---- RECORDED DATA

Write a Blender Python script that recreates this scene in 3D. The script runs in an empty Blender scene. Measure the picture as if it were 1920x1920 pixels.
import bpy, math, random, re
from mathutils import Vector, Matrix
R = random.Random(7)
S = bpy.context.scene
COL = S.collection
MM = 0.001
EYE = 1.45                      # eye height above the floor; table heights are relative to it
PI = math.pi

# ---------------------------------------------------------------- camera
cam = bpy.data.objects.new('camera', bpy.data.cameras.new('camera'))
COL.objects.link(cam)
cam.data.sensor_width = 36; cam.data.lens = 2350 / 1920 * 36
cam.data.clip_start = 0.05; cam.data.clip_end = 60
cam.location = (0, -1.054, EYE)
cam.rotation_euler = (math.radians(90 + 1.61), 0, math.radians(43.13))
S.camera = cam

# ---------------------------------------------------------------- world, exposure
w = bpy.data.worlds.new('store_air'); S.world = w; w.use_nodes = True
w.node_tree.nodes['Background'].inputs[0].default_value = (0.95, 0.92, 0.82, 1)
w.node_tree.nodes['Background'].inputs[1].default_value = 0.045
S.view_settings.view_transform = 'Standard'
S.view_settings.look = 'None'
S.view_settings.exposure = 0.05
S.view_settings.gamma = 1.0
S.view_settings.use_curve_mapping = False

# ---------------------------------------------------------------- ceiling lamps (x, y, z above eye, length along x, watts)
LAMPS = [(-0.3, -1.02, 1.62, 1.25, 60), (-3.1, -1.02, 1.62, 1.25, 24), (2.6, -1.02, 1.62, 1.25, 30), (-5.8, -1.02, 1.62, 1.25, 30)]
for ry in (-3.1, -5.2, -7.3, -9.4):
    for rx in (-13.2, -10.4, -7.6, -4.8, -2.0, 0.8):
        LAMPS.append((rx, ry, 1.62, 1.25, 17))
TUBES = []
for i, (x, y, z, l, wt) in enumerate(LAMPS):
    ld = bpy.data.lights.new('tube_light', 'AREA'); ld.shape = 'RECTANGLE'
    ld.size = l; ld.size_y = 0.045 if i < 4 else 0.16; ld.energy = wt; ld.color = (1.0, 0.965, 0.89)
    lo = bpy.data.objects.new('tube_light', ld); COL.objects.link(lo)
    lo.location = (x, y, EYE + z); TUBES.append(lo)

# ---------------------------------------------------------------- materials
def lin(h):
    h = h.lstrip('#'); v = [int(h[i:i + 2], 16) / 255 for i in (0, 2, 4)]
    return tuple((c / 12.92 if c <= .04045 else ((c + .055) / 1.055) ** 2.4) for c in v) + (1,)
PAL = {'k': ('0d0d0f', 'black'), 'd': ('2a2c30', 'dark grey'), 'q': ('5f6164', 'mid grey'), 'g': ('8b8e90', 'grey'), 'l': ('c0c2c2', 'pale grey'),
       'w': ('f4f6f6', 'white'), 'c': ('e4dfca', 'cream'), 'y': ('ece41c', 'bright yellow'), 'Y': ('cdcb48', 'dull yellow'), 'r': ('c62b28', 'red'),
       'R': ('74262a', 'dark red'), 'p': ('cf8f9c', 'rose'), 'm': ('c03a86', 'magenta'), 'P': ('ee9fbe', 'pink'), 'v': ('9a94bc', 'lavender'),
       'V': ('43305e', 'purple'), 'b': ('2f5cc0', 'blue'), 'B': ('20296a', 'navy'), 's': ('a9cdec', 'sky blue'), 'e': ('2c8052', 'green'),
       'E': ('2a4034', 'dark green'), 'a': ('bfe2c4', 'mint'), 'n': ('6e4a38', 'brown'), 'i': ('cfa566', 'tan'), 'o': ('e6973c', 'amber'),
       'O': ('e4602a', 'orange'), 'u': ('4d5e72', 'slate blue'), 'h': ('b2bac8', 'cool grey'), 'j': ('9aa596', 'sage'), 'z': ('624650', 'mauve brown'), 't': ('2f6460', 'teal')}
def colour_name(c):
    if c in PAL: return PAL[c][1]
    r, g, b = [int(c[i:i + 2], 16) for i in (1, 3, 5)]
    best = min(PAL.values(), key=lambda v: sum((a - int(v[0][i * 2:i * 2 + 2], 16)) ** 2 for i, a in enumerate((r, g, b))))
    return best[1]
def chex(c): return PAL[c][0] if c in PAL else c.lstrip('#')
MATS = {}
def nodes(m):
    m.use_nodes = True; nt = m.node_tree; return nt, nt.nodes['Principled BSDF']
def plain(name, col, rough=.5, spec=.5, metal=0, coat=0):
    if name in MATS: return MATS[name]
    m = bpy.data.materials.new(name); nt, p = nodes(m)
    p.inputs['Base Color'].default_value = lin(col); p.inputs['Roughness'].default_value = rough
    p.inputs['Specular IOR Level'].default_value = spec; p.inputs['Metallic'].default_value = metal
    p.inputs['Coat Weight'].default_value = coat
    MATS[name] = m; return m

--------

TASK GOAL: Make an exact copy of the listing, including every line.

REPLY TO THE EXERCISE:
Write a Blender Python script that recreates this scene in 3D. The script runs in an empty Blender scene. Measure the picture as if it were 1920x1920 pixels.
import bpy, math, random, re
from mathutils import Vector, Matrix
R = random.Random(7)
S = bpy.context.scene
COL = S.collection
MM = 0.001
EYE = 1.45                      # eye height above the floor; table heights are relative to it
PI = math.pi

# ---------------------------------------------------------------- camera
cam = bpy.data.objects.new('camera', bpy.data.cameras.new('camera'))
COL.objects.link(cam)
cam.data.sensor_width = 36; cam.data.lens = 2350 / 1920 * 36
cam.data.clip_start = 0.05; cam.data.clip_end = 60
cam.location = (0, -1.054, EYE)
cam.rotation_euler = (math.radians(90 + 1.61), 0, math.radians(43.13))
S.camera = cam

# ---------------------------------------------------------------- world, exposure
w = bpy.data.worlds.new('store_air'); S.world = w; w.use_nodes = True
w.node_tree.nodes['Background'].inputs[0].default_value = (0.95, 0.92, 0.82, 1)
w.node_tree.nodes['Background'].inputs[1].default_value = 0.045
S.view_settings.view_transform = 'Standard'
S.view_settings.look = 'None'
S.view_settings.exposure = 0.05
S.view_settings.gamma = 1.0
S.view_settings.use_curve_mapping = False

# ---------------------------------------------------------------- ceiling lamps (x, y, z above eye, length along x, watts)
LAMPS = [(-0.3, -1.02, 1.62, 1.25, 60), (-3.1, -1.02, 1.62, 1.25, 24), (2.6, -1.02, 1.62, 1.25, 30), (-5.8, -1.02, 1.62, 1.25, 30)]
for ry in (-3.1, -5.2, -7.3, -9.4):
    for rx in (-13.2, -10.4, -7.6, -4.8, -2.0, 0.8):
        LAMPS.append((rx, ry, 1.62, 1.25, 17))
TUBES = []
for i, (x, y, z, l, wt) in enumerate(LAMPS):
    ld = bpy.data.lights.new('tube_light', 'AREA'); ld.shape = 'RECTANGLE'
    ld.size = l; ld.size_y = 0.045 if i < 4 else 0.16; ld.energy = wt; ld.color = (1.0, 0.965, 0.89)
    lo = bpy.data.objects.new('tube_light', ld); COL.objects.link(lo)
    lo.location = (x, y, EYE + z); TUBES.append(lo)

# ---------------------------------------------------------------- materials
def lin(h):
    h = h.lstrip('#'); v = [int(h[i:i + 2], 16) / 255 for i in (0, 2, 4)]
    return tuple((c / 12.92 if c <= .04045 else ((c + .055) / 1.055) ** 2.4) for c in v) + (1,)
PAL = {'k': ('0d0d0f', 'black'), 'd': ('2a2c30', 'dark grey'), 'q': ('5f6164', 'mid grey'), 'g': ('8b8e90', 'grey'), 'l': ('c0c2c2', 'pale grey'),
       'w': ('f4f6f6', 'white'), 'c': ('e4dfca', 'cream'), 'y': ('ece41c', 'bright yellow'), 'Y': ('cdcb48', 'dull yellow'), 'r': ('c62b28', 'red'),
       'R': ('74262a', 'dark red'), 'p': ('cf8f9c', 'rose'), 'm': ('c03a86', 'magenta'), 'P': ('ee9fbe', 'pink'), 'v': ('9a94bc', 'lavender'),
       'V': ('43305e', 'purple'), 'b': ('2f5cc0', 'blue'), 'B': ('20296a', 'navy'), 's': ('a9cdec', 'sky blue'), 'e': ('2c8052', 'green'),
       'E': ('2a4034', 'dark green'), 'a': ('bfe2c4', 'mint'), 'n': ('6e4a38', 'brown'), 'i': ('cfa566', 'tan'), 'o': ('e6973c', 'amber'),
       'O': ('e4602a', 'orange'), 'u': ('4d5e72', 'slate blue'), 'h': ('b2bac8', 'cool grey'), 'j': ('9aa596', 'sage'), 'z': ('624650', 'mauve brown'), 't': ('2f6460', 'teal')}
def colour_name(c):
    if c in PAL: return PAL[c][1]
    r, g, b = [int(c[i:i + 2], 16) for i in (1, 3, 5)]
    best = min(PAL.values(), key=lambda v: sum((a - int(v[0][i * 2:i * 2 + 2], 16)) ** 2 for i, a in enumerate((r, g, b))))
    return best[1]
def chex(c): return PAL[c][0] if c in PAL else c.lstrip('#')
MATS = {}
def nodes(m):
    m.use_nodes = True; nt = m.node_tree; return nt, nt.nodes['Principled BSDF']
def plain(name, col, rough=.5, spec=.5, metal=0, coat=0):
    if name in MATS: return MATS[name]
    m = bpy.data.materials.new(name); nt, p = nodes(m)
    p.inputs['Base Color'].default_value = lin(col); p.inputs['Roughness'].default_value = rough
    p.inputs['Specular IOR Level'].default_value = spec; p.inputs['Metallic'].default_value = metal
    p.inputs['Coat Weight'].default_value = coat
    MATS[name] = m; return m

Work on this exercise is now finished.